You know better than anybody how many variables are in play during an average day in warehouse and inventory management. There’s low-turnover merchandise to look after, high-demand merchandise to re-order and equipment breakdowns to contend with. With global e-commerce raising the bar for efficiency and competitiveness, it just makes good business sense to look at inventory management software for supply chains. Here’s what you should know.
Why Worry About Inventory Gap?
The primary advantage of reducing your inventory gap through smarter inventory management is cost savings. You’re probably not surprised — any gap or delay between inventory (supply) and the satisfaction of customer needs (demand) means lost profits. You also don’t want your warehouses or your vendors moving more product than they actually need. Inventory management dashboards can bring you better forecasting, a more visible and accurate approach to inventory counts and much more.

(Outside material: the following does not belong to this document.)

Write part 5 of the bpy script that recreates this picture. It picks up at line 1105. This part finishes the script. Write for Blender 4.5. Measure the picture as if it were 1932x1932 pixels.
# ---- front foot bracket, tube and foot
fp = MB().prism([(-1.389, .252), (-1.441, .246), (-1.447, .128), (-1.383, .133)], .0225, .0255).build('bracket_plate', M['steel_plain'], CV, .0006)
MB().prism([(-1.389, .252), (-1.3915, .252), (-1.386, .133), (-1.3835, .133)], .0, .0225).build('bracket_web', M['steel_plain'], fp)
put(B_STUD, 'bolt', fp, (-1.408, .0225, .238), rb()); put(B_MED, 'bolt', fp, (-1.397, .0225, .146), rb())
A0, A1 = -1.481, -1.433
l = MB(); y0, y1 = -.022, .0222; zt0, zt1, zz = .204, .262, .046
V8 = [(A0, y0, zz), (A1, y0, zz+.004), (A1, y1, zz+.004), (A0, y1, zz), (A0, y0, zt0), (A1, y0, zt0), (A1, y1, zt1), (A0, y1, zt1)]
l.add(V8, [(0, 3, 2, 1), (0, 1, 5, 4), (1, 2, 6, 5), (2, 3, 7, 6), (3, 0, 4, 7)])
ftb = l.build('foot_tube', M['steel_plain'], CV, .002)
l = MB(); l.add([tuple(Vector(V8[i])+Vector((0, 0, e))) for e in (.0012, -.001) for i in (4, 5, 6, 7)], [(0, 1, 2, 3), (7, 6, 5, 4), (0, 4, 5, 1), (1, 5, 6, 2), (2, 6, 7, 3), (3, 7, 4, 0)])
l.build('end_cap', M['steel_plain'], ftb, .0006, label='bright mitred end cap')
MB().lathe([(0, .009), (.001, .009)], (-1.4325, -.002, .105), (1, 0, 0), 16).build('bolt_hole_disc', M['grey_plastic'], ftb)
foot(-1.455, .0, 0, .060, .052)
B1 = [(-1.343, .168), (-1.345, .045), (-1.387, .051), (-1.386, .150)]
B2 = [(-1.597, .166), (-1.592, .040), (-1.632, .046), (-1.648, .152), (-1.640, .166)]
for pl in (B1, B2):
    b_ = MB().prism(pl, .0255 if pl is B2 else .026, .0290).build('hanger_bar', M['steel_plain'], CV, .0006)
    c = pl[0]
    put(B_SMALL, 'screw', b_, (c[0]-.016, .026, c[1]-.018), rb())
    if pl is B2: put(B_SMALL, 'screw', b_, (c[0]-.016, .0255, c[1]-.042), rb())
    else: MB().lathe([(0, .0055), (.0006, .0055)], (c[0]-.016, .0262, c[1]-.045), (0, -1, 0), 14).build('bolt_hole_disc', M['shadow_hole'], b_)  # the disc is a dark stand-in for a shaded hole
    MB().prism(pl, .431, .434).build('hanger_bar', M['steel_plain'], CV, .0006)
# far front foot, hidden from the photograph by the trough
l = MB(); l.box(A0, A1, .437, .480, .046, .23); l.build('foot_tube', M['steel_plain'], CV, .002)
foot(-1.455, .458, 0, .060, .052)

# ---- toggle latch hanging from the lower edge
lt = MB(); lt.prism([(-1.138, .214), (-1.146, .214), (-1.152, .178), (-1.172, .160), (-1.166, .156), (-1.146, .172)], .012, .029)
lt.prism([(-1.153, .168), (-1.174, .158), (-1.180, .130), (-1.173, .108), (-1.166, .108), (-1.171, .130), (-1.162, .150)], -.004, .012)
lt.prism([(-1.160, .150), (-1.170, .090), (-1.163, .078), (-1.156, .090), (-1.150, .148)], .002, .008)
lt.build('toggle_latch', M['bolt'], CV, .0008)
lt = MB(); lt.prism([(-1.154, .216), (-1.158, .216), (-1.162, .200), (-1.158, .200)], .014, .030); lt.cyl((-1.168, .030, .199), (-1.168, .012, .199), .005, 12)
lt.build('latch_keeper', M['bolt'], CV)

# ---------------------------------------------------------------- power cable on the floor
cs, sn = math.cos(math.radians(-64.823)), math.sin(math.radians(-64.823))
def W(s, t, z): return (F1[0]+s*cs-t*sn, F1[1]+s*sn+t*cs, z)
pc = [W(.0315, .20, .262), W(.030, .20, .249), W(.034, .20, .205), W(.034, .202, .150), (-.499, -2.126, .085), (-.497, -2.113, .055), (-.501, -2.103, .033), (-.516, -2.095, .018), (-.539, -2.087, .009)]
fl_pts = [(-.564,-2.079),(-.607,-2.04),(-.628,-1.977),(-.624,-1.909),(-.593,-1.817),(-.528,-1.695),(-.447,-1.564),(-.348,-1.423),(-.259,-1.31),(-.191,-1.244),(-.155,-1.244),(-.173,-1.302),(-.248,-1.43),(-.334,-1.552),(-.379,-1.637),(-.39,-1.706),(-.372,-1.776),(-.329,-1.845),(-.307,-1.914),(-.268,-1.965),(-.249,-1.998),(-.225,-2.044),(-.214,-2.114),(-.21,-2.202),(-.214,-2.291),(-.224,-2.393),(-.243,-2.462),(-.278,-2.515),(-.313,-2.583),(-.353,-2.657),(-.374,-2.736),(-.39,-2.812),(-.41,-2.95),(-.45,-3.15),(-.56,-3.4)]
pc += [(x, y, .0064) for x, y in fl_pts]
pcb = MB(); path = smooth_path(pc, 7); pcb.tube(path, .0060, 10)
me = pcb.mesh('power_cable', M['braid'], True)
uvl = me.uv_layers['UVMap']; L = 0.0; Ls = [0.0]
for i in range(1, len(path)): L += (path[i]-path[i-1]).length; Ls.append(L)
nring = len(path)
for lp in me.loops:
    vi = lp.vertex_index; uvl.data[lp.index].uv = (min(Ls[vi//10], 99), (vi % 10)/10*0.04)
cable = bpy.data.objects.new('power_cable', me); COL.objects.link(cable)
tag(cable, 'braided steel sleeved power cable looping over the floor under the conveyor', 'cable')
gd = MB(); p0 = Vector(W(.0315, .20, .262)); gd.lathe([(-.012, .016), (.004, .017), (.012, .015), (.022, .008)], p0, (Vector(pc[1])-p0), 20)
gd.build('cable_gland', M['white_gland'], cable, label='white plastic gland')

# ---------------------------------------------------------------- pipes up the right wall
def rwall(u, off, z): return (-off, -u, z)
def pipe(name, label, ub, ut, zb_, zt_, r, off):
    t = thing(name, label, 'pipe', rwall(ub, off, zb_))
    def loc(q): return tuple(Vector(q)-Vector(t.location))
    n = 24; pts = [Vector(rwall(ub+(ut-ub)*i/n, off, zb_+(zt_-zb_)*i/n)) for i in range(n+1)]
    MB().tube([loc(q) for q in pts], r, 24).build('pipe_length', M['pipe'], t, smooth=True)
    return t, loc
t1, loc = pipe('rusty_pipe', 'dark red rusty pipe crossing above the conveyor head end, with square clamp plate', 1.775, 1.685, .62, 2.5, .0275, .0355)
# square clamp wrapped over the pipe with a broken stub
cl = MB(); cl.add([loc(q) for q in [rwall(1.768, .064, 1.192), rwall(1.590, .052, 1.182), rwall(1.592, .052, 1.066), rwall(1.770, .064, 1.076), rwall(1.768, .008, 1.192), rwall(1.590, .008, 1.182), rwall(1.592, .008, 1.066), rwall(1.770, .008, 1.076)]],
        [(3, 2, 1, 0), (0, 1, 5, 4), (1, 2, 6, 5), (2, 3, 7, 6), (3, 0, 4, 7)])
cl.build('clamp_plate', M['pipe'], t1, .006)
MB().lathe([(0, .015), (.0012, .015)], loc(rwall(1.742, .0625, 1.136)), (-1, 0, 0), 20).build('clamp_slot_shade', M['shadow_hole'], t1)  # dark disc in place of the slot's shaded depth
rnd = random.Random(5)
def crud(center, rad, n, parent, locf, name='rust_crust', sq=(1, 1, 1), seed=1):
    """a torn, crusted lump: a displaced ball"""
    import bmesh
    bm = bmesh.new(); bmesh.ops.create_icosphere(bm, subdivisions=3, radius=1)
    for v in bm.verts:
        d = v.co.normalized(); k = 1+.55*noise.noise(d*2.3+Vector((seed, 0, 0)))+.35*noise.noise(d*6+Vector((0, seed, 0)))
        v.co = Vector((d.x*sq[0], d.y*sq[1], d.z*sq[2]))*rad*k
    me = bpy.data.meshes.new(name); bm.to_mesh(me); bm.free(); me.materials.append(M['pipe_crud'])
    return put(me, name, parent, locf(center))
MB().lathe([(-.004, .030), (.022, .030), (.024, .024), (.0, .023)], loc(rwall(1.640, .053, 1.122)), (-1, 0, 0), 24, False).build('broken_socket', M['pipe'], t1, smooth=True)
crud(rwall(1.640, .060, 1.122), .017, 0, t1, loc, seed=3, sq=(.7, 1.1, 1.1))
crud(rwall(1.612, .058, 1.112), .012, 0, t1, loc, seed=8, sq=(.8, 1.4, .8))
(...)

Managing inventory more closely can reduce some of the more intolerable sources of inventory gap too, such as employee theft. When there’s a repeatable workflow for the handling of products and an accurate-in-real-time inventory management system to back it up, the attractive nuisance of having so much valuable merchandise close at hand starts looking a little less attractive.
Then, think about the requirements of multichannel ecommerce sales. If your company offers customers and vendors a variety of platforms from which they can place orders or request service, you need a single order processor to keep everything straight. With modern-day warehouse management, you can easily automate your system. This can reduce ergonomic hazards employees face regularly among other safety risks. Invest in a system that can automatically receive and prioritize orders and check orders against existing inventory. New software can also plot likely sales forecasts to inform production decisions.

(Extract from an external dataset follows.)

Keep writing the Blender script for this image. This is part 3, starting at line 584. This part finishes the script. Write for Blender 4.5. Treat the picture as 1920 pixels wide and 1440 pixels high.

Maybe the bottom line here is that inventory gaps and poor inventory management are types of liabilities. They make you liable for employee theft. They make you liable to re-order product that’s already sitting in your warehouse. They might even make you the weak link in an otherwise efficient, well-running, multi-discipline supply chain.
Here’s a closer look at some of the advantages of bringing modern inventory management software into your operations.

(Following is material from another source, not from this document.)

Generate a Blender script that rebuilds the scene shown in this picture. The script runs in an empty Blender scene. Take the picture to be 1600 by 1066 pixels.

Solve Inventory Problems Proactively
If you’re tired of playing catch-up or scrambling for a course of action after something unexpected happens, you’re a prime candidate for inventory management software. And one of the most common events in warehousing is finding out you have more — or less — inventory than you thought. The best software for warehousing is one that builds a digital database of every incoming and outgoing SKU scan, in real-time.
You’ve probably done one or two scheduled hand counts and paper-based inventories in your time. But thanks to QR codes, bar codes, RF scanners, RFID tags and other technologies, your database of available inventory can now be up to date, always, with every change in custody accounted for, from shipping to warehouse stowing to order picking and, eventually, packing and labeling for shipment again.
You can still do random counts for peace of mind, but you’ll never again wonder what you have or where it is — or whether you’ll be able to meet incoming demand.
Better Manage Your Available Space
Devising more efficient and logical workflows is equal parts science and art.
First-In-First-Out stowing of products and picking of customer orders is important for any number of reasons — including time-sensitive products and, let’s be honest, the accumulation of dust in product racks that comes from un-churned product. But making sure items are stowed with FIFO and size requirements in mind can help on both of these fronts and more.
Just like your warehouse management software can provide real-time information about the materials coming and going from your facility, it can also give you a better understanding of your available storage and racking space. And it can help you arrive at better and more efficient solutions.
For your stowing needs, management and pathfinding software can direct employees to the appropriate areas of the warehouse and automatically find bins of appropriate size and configuration for the incoming freight. The best systems can maximize chances to practice FIFO as well as cut down on mis-stows.
What does this development mean for inventory gap? For a start, it means you’ll have a much lower chance of letting sensitive products spoil on your shelves because newer product was stacked on top or in front of it. Losing that many potential sales and having to scramble for new inventory can be devastating, and your bottom line might never recover if it happens at the wrong time of year or in the wrong season.
Balance Anticipated Sales With Leaner Manufacturing
Have you ever been in a situation where your sales teams were requesting extra inventory so that they would never miss a sale, only to be rebuffed by your supply chain managers, who had already been moving to leaner manufacturing principles?
Finding the ideal middle-ground is something inventory management software can help you with. Your operation probably depends on manufacturers interfacing with procurement managers in warehouses and retail stores. If that’s the case, the importance of being as proactive as possible about ordering (or not ordering) new inventory becomes apparent.
For example, you might have a product that turns over in your warehouses only once or twice a year. But if your sales teams bring about an unexpected, off-season demand for one of those products, you want software that can call upon the necessary parties in as timely a fashion as possible to meet demand. And more than that, you want enough data coming in that this intelligent, de-centralized system is able to produce reliable lead time estimates for everybody waiting downstream.
Final Thoughts
Bringing a deliberate and, as appropriate, technologically advanced approach to managing inventory can be helpful in a variety of ways — but most of all in helping make sure there’s never too wide a gap between what you’re earning and what you have the ability (or the inventory) to earn.